Tips bij het gebruik van je wasdroger
Tips op een rijtje
De belangrijkste tips bij het gebruik van je wasdroger zijn:
- Tip 1: check de droogsymbolen in het wasetiket.
- Tip 2: centrifugeer je was vooraf.
- Tip 3: sluit knopen en ritsen.
- Tip 4: houd je aan het vulgewicht van de trommel.
- Tip 5: maak de wasdroger regelmatig schoon.
Tip 1: check de droogsymbolen
Om te voorkomen dat je favoriete wasgoed krimpt, controleer je altijd de symbolen op het etiket aan de binnenkant van je wasgoed. Kleding die niet in de droger mag, kan je liggend of hangend drogen. Een wollen trui die je op een rek droogt mag je bijvoorbeeld nooit hangend drogen, omdat deze dan uitrekt. Houd je altijd goed aan de voorschriften.
De belangrijkste droogsymbolen zie je hier.

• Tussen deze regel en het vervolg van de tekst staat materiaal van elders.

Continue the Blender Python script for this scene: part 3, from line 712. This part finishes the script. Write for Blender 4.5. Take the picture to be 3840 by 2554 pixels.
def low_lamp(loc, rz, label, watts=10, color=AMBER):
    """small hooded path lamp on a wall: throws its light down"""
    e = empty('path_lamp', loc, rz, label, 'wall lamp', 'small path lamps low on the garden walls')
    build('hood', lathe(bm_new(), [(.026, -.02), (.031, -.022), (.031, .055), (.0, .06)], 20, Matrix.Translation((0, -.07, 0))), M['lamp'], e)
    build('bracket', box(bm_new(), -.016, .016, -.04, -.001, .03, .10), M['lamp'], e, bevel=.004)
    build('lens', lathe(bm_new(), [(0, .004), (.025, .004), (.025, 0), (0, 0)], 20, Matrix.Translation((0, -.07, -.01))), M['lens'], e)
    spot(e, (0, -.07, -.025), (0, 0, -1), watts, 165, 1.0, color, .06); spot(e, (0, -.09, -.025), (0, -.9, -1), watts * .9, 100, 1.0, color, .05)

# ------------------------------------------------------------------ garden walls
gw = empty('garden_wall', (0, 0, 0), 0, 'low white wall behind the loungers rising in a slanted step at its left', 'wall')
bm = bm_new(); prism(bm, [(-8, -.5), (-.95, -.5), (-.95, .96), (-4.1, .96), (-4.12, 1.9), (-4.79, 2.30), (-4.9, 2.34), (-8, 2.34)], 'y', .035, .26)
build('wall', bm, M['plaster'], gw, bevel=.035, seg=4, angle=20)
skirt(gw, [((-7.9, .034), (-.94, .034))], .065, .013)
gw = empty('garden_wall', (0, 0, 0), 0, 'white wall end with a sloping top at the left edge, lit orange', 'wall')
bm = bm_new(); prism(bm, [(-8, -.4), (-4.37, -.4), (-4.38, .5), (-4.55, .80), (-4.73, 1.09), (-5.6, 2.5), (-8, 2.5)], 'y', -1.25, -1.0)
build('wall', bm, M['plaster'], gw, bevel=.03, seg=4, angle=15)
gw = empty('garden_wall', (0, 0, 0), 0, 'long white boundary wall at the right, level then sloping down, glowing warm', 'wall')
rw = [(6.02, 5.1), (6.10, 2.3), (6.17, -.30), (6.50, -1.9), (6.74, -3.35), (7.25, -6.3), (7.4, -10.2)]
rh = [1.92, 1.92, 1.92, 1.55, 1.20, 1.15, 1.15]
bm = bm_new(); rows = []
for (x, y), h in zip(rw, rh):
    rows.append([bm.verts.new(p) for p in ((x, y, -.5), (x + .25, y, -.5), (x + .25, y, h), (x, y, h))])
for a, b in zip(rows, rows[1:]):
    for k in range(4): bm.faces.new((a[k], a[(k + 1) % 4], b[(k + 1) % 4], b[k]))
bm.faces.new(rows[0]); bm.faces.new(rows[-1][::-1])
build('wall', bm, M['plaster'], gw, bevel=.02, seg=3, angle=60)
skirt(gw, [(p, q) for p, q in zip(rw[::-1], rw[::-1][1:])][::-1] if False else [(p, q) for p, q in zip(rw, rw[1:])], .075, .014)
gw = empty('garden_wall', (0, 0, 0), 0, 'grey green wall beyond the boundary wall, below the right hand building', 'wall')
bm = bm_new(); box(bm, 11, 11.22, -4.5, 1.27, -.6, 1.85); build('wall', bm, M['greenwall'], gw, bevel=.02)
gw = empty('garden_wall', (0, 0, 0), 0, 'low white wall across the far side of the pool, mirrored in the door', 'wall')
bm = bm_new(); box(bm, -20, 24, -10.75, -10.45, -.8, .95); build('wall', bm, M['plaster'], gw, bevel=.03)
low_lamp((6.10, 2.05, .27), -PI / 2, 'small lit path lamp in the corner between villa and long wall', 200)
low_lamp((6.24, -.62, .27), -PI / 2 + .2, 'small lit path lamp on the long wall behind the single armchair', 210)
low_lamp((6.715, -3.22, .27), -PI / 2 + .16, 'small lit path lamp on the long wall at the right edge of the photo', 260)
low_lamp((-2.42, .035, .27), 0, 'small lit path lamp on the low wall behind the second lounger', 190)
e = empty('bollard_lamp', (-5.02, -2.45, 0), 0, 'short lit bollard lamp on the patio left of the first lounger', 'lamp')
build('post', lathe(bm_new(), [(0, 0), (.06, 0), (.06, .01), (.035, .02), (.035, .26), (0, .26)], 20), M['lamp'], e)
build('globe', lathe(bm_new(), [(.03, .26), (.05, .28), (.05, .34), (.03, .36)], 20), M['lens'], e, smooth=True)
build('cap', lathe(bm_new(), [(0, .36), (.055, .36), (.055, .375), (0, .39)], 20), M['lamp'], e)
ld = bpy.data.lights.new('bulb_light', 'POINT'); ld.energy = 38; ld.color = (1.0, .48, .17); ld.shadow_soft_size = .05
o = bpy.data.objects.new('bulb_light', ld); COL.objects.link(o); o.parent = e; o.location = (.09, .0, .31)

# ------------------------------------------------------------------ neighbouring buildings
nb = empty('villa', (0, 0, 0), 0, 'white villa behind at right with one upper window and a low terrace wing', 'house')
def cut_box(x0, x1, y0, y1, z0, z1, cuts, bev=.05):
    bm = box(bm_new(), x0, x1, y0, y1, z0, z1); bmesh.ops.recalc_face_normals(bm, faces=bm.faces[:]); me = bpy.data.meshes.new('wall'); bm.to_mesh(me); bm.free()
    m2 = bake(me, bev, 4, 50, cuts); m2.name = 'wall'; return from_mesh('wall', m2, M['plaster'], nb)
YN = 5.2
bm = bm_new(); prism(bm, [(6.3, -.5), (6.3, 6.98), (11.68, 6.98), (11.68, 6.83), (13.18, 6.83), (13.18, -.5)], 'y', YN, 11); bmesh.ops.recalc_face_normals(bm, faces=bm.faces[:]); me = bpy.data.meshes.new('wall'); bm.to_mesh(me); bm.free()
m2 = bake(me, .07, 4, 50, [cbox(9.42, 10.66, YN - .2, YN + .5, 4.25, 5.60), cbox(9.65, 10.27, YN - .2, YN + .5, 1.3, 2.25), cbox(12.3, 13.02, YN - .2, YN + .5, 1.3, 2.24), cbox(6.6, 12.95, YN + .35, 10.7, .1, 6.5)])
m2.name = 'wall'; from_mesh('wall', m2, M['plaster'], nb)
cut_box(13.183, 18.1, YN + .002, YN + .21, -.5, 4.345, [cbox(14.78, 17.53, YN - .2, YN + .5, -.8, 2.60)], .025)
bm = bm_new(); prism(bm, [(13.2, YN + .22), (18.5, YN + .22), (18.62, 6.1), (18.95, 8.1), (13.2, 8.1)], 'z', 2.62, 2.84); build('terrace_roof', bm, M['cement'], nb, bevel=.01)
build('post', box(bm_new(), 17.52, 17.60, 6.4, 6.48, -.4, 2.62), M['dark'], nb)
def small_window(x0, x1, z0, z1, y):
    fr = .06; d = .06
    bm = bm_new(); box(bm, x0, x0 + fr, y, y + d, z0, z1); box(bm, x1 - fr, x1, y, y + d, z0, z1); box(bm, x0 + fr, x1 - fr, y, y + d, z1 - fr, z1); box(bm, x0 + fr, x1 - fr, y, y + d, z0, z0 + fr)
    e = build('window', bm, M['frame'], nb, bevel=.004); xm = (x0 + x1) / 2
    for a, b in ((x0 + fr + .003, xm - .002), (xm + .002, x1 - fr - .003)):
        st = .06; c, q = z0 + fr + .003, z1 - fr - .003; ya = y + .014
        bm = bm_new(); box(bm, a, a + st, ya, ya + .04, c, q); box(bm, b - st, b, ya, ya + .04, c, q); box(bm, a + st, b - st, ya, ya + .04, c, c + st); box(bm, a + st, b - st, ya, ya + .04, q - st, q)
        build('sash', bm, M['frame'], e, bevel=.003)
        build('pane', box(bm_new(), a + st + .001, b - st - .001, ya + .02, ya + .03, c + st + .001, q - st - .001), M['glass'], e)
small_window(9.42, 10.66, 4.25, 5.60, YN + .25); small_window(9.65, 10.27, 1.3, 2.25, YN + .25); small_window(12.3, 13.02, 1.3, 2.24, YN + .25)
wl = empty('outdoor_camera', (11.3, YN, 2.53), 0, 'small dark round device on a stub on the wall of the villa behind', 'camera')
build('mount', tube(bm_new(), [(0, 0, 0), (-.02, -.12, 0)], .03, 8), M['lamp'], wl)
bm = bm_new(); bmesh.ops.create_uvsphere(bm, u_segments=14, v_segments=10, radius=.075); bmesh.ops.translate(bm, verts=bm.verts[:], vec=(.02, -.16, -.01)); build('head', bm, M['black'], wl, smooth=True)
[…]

- Symbool 1: Droogtrommel lage stand
- Symbool 2: Droogtrommel hoge stand
- Symbool 3: Niet drogen in de droogtrommel
- Symbool 4: Liggend drogen
- Symbool 5: Hangend drogen
Tip 2: centrifugeer je was vooraf
Zorg ervoor dat je jouw wasmachine op een hoge centrifugesnelheid (minimaal 1400 toeren per minuut) laat draaien. Je wasgoed komt dan droger uit de wasmachine en hoeft minder lang de wasdroger in. Dat is beter voor je wasgoed, je wasgoed is sneller droog en je bespaart ook nog eens op je energiekosten. Let wel op: wol, zijde en ander kwetsbaar wasgoed zijn hiervoor niet geschikt.
Tip 3: sluit knopen en ritsen
Om je kleding en de droogtrommel te beschermen, sluit je al je knopen en ritsen. Zo blijft je was langer mooi en gaat je wasdroger langer mee. Vergeet natuurlijk niet om je was te sorteren en je jeans en delicate wasgoed apart te drogen. De ruwe spijkerstof van je jeans zorgt er namelijk voor dat je overige was snel slijt.
Tip 4: houd je aan het vulgewicht
Het lijkt een inkoppertje, maar de trommel net iets te vol proppen doen we allemaal weleens en kan op den duur vervelende gevolgen hebben. Probeer je dus aan het aanbevolen vulgewicht van je wasdroger te houden: een overvolle trommel zorgt er niet alleen voor dat je was minder goed droog wordt, maar kan de wasdroger ook beschadigen. Zorg er ook voor dat je geen wasverzachter gebruikt voor kleding die in de droger gaat. De stoffen die in wasverzachter zitten slaan neer op de sensoren in de droger en kunnen storingen veroorzaken.
Tip 5: maak de wasdroger regelmatig schoon
Om ervoor te zorgen dat je wasdroger efficiënt droogt, houd je het pluizenfilter en de condensor schoon. Het pluizenfilter reinig je na elke droogbeurt. Dit doe je door het filter uit de wasdroger te halen en grote stofdelen te verwijderen. Maandelijks maak je dit grondig schoon met een stofzuiger. De condensor bevindt zich onder in je wasdroger. Heb je een condensdroger dan spoel je deze schoon. Bij een warmtepompdroger is de condensor ingebouwd en zuig je deze schoon.